No caso, já não há tanta toxidade dentro do humilhado Partido, o mesmo já não posso dizer acerca do executivo camarário,
que, com os cenários que vão se sucedendo no palco do momento, acelera-se o caos e o panorama de descalabro. Se
eventualmente ainda existissem dúvidas, agora temos certezas: o grupo eleito à Câmara vai implodir.
Em todas as forças de atuação politica há grandes ditadores. No início juntam-se, trabalham muito bem entre si, até podem
parecer fortes e inquebrantáveis, porém, depois, cada cabeça começa a exceder-se em tentativas de ascensão, o que leva a
traírem-se uns aos outros. Enquanto esses elementos dão cartas, não há projetos políticos coletivos, o pensamento e a ação
passa, sempre, pelo individual. E, as derrotas sucedem-se, em todos os campos.
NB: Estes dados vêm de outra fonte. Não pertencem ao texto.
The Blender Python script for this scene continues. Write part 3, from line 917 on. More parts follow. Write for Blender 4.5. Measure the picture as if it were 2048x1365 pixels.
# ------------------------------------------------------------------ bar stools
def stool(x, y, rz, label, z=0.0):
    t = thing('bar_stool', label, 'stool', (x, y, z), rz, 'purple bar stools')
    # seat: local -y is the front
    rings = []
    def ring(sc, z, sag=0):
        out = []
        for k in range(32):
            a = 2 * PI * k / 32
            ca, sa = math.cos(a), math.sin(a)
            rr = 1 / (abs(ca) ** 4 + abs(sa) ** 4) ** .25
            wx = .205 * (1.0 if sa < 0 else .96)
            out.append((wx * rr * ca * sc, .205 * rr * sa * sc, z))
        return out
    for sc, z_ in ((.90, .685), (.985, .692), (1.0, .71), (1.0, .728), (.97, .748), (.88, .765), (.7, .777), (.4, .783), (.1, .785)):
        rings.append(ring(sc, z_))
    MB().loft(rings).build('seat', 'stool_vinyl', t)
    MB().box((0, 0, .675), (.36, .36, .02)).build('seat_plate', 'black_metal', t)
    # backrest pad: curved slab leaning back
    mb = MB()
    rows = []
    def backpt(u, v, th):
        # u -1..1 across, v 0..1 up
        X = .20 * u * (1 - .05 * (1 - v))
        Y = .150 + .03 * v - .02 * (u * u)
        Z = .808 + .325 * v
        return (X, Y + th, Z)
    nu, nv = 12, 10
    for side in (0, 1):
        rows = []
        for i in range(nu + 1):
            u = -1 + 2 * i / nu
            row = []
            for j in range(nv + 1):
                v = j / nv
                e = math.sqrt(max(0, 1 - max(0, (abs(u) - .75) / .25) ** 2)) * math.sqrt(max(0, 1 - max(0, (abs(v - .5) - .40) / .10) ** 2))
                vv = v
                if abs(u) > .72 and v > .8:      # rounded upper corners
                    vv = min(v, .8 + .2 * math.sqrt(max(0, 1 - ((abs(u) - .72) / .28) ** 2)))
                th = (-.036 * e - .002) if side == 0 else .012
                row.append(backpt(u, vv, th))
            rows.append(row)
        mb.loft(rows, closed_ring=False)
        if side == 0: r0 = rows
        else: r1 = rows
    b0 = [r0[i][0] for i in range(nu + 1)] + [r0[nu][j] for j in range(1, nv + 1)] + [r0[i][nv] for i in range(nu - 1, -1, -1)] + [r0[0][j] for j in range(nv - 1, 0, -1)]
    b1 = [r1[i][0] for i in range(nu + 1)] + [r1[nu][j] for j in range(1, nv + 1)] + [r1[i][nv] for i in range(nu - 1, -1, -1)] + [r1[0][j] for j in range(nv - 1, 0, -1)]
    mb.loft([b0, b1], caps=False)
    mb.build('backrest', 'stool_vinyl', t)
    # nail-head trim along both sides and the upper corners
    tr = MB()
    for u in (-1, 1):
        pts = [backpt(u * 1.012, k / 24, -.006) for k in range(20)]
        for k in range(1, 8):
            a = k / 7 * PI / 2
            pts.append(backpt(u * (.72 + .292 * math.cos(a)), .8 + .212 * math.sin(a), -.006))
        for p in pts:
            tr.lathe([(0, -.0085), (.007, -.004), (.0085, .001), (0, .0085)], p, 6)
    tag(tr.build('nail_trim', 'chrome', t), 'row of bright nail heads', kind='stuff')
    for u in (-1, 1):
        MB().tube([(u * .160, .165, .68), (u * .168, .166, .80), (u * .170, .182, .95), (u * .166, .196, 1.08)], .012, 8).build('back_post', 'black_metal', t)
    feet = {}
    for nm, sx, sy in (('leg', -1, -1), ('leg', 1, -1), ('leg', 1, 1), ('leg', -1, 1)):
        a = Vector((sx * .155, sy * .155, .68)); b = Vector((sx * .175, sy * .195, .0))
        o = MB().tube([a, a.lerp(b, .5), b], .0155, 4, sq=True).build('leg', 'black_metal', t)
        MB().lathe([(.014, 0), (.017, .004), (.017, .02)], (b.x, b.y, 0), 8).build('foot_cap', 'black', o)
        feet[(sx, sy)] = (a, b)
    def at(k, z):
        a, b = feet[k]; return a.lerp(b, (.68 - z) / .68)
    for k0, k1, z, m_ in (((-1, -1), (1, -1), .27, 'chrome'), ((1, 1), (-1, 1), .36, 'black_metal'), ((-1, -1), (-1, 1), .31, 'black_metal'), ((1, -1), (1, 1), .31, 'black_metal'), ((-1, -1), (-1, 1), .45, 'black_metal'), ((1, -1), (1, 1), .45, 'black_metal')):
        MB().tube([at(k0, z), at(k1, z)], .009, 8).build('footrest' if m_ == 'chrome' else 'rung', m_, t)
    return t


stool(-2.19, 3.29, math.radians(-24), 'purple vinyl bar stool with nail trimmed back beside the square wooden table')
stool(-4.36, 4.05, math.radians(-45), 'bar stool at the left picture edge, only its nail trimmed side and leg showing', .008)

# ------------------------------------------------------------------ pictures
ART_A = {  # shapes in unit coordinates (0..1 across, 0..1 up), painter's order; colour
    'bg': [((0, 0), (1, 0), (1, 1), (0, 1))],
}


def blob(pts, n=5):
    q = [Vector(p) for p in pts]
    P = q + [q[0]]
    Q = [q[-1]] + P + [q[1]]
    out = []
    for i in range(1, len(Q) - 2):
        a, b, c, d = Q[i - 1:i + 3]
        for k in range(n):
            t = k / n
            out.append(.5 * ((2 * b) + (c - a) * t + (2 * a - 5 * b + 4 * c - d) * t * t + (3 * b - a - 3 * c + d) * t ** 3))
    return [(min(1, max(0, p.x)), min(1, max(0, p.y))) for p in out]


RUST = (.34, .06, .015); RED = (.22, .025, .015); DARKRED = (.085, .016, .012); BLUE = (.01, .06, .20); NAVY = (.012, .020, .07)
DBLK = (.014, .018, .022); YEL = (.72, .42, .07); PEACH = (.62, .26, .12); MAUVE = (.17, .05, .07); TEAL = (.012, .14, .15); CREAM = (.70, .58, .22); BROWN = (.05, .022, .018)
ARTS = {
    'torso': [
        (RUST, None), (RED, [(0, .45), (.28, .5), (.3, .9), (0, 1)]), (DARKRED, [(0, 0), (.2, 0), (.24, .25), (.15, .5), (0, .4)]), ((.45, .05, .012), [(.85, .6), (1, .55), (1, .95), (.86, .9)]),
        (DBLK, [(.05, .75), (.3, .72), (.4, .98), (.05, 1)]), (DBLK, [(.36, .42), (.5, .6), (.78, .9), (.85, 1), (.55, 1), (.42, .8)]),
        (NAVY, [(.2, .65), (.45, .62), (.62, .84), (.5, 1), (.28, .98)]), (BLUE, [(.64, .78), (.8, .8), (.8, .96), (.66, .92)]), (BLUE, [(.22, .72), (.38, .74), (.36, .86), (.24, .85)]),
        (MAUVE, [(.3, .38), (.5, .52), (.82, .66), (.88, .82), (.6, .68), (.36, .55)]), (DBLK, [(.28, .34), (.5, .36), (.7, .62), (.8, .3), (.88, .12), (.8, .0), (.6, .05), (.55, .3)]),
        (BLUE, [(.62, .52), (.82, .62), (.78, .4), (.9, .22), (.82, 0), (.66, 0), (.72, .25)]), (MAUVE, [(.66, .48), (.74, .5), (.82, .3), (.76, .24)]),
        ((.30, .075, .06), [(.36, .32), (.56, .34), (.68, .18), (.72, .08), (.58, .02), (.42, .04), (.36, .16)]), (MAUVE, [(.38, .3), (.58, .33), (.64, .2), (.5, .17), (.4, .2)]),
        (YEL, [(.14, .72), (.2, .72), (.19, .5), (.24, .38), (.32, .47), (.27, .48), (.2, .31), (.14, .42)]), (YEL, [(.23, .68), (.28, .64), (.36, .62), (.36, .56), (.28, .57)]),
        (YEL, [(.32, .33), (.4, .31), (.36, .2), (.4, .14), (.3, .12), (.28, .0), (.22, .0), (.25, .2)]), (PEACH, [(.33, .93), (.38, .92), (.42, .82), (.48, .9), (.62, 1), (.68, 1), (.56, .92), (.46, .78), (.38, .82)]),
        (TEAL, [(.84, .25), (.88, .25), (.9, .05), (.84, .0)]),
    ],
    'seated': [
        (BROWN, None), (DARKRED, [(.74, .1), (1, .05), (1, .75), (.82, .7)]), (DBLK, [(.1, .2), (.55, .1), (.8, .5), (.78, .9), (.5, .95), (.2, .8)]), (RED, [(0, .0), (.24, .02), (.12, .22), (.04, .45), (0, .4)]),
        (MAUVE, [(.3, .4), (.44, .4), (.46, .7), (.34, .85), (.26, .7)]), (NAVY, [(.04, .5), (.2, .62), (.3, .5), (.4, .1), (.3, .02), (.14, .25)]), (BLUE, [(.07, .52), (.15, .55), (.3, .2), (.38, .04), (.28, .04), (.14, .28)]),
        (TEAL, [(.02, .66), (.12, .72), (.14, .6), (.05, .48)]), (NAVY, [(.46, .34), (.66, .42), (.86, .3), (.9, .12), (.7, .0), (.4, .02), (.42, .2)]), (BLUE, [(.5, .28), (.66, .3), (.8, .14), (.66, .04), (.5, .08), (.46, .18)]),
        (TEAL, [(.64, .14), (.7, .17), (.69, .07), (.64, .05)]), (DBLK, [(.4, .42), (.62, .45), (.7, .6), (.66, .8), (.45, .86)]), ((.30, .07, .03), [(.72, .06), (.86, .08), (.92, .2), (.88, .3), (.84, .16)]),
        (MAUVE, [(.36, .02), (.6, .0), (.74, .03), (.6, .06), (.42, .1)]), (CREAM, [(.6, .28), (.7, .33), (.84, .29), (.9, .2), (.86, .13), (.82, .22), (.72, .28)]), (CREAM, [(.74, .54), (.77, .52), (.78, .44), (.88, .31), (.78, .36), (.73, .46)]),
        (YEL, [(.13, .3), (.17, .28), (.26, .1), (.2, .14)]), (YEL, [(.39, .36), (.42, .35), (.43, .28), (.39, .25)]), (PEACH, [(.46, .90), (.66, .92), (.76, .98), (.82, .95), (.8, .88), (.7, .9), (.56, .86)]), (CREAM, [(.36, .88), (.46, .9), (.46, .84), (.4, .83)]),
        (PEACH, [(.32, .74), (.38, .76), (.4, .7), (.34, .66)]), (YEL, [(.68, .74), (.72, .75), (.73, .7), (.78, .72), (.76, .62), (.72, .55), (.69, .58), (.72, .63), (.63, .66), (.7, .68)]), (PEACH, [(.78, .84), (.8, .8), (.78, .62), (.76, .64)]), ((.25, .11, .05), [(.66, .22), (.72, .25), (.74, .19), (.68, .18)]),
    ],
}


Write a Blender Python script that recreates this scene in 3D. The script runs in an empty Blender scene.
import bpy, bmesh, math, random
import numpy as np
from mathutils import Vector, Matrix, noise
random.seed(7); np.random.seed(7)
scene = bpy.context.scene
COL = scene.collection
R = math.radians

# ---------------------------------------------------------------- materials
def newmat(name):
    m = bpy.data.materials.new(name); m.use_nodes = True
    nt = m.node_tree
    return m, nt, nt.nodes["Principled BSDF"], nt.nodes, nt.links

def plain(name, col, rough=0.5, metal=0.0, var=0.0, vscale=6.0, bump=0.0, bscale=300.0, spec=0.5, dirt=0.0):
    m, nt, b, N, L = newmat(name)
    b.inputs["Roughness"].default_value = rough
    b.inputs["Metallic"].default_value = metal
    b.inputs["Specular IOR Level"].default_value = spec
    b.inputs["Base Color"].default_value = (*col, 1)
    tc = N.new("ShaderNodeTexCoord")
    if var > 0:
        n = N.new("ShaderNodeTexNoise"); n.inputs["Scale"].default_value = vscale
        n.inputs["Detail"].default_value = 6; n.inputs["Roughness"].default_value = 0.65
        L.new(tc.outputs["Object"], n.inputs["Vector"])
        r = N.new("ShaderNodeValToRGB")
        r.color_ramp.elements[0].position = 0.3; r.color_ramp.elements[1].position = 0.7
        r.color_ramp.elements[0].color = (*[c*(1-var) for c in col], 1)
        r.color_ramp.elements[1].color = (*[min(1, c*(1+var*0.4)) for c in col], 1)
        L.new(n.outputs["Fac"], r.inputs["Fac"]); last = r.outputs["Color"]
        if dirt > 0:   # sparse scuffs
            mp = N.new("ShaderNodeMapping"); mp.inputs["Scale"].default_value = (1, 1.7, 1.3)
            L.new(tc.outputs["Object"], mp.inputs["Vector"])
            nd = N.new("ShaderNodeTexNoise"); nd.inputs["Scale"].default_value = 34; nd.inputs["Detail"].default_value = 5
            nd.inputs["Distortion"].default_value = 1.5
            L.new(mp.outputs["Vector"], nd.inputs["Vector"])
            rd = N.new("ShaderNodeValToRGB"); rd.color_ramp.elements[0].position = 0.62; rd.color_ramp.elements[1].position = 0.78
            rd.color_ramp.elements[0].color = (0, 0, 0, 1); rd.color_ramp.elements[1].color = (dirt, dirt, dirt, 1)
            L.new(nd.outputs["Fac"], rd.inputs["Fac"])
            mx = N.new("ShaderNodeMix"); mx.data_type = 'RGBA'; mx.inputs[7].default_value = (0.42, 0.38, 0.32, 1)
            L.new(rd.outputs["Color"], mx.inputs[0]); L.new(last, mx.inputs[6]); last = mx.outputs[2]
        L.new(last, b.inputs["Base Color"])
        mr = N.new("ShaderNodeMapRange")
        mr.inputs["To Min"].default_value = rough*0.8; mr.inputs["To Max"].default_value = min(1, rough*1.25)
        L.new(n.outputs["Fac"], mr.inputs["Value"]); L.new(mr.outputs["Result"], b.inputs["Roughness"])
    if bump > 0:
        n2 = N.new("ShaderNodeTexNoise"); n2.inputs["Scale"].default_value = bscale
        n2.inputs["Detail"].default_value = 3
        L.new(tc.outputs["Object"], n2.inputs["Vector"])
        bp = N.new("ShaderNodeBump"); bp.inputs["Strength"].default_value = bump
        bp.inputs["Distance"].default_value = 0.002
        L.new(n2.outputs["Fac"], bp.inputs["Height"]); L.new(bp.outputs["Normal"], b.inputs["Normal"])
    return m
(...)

Perdem as pessoas, as comunidades, o país.
“Há punhais nos sorrisos dos homens; Quanto mais próximos, mais sangrentos” (William Shakespeare, 1564-1616).
Quanto ao partido político que perdeu a sua representatividade na vereação, entendo que não deve limitar-se a dar sinais de
elevação e manter o aparente recolhimento, deveria, isso sim, exigir alguma ética por parte de quem o apunhalou pelas costas.